Menurut pengamat sosial, Andi Tenri Mahmud, status sosial memang di masyarakat itu selalu masih ada semacam pemilahan. Status itu, kata Tenri, penjelasanya bersifat klasikal.
Dalam terminologi keilmuan status sosial itu menunjukkan identitas-identitas yang ditampilkan oleh seorang individu. Basisnya bisa berdasarkan pekerjaannya, bisa berdasarkan status kebangsawanannya dan lain-lain.
“Resistensi terhadap stigma sosial sudah mulai membuahkan hasil. Mereka yang dahulu dipandang rendah karena status sosial, tidak boleh menjadi penghalang dalam berpolitik,” kata Andi Tenri.
Menurutnya, keterkaitan status sosial di masa pemilu menjadi salah satu masalah yang sering dihadapi.
”Harusnya politik itu kan bersifat universal, apalagi demokrasi. Tapi inikan sulit juga, sulit sekali dipisahkan antara proses-proses politik, apalagi itu ke arah pragmatis dengan status sosial tertentu,” ucapnya.
Dalam beberapa kasus tertentu, kata Andi Tenri, paradigma status sosial masyarakat Lipu dan Katobengke sudah mulai terkikis.
“Pada masa kerajaan, status sosial seseorang sangat menentukan apakah ia boleh atau tidak boleh menduduki jabatan-jabatan tertentu. Tapi sekarang itu tidak dimungkinkan dan tidak dibolehkan lagi di masa demokrasi saat ini,” terangnya.
Dalam pengamatan Andi Tenri, selama kurun waktu 20 tahun terakhir, masyarakat Lipu dan Katobengke sudah mulai tampil bahkan sudah ada keterwakilan mereka menjadi anggota DPR.

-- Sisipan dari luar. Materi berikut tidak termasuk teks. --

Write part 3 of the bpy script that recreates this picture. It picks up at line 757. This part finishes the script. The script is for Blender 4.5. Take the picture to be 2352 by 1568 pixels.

Hal itu, kata Tenri, menandakan resistensi atau perlawanan wacana status sosial yang dihubungkan dengan politik demokrasi yang dikembangkan.
”Jika status sosial itu masih sering terbawa hingga saat ini, itu tidak bisa dan secara pribadi saya tantang itu. Tidak bisa anda menghalangi seseorang dengan status sosialnya. Itu kan logika yang tidak nyambung dengan demokrasi yang kita kembangkan,” tegasnya.